Тогда Иисус отвечает ему известными словами, столько раз уже повторявшимися и столько раз останавливавшими ропот, готовый слететь с уст сомневающихся и колеблющихся. «Что Я делаю теперь, ты не знаешь, а уразумеешь после». Ты не знаешь! Да и как бы мог понять Его мечтавший о близости царства, готовящегося его Учителю, мысленно созерцавший, что Иерусалим уже покорен власти Мессии-победителя, Его враги истреблены и царство Его утверждается среди народов, сердце которого трепещет в ожидании, что вот-вот, через несколько дней, осуществятся все его грезы? Позже он поймет, позже узнает он, что есть иное Царство, кроме того, о котором он мечтал, иной венец, иная победа: крест покажет ему, к какому торжеству стремился его Учитель, и то унижение, которое теперь смущает его, станет в его глазах вечным напоминанием о том, что и ему, подобно Учителю, следуете искать в смирении свое истинное величие.

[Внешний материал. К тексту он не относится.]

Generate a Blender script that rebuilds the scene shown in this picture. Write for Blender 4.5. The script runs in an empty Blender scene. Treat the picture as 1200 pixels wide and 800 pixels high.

Слова Иисуса Петру относятся также ко всем нам, и мы должны уразуметь их. «Ты не знаешь теперь, что Я делаю», — так может сказать Господь каждому, ропщущему на постигающее его несчастие. Предначертания Божии стоят выше нашего понимания; даже в самом жалком существовании кроются тайны, сбивающие с толку наш бедный разум. Объясните мне, например, почему прерывается прекрасная и полезная жизнь, между тем как столько бесполезных существ остаются влачить свою жалкую жизнь в страдании? Объясните мне, почему испытание часто обрушивается на самых благочестивых людей и, по-видимому, щадит тех, надменность которых оно могло бы смирить своими ударами? Объясните мне все, что кажется нам роковым в природе и истории! Почему, например, нежно любимый ребенок, окруженный попечениями благочестивых родителей, идет по пути зла с того самого времени, как только может располагать самим собою, и рано погружается в пропасть порока, огорчая и даже сводя в могилу седины старика отца? Объясните мне все несправедливости, все незаслуженные страдания, объясните мне, почему столько тысяч существ осуждены на рождение и жизнь среди нищеты и позора! О, мы рассуждаем об этом, мы одеваем эти скорби в жалкие лохмотья нашей философии, но разве это значит найти объяснение? Да и само Евангелие — вполне ли объясняет оно нам все это?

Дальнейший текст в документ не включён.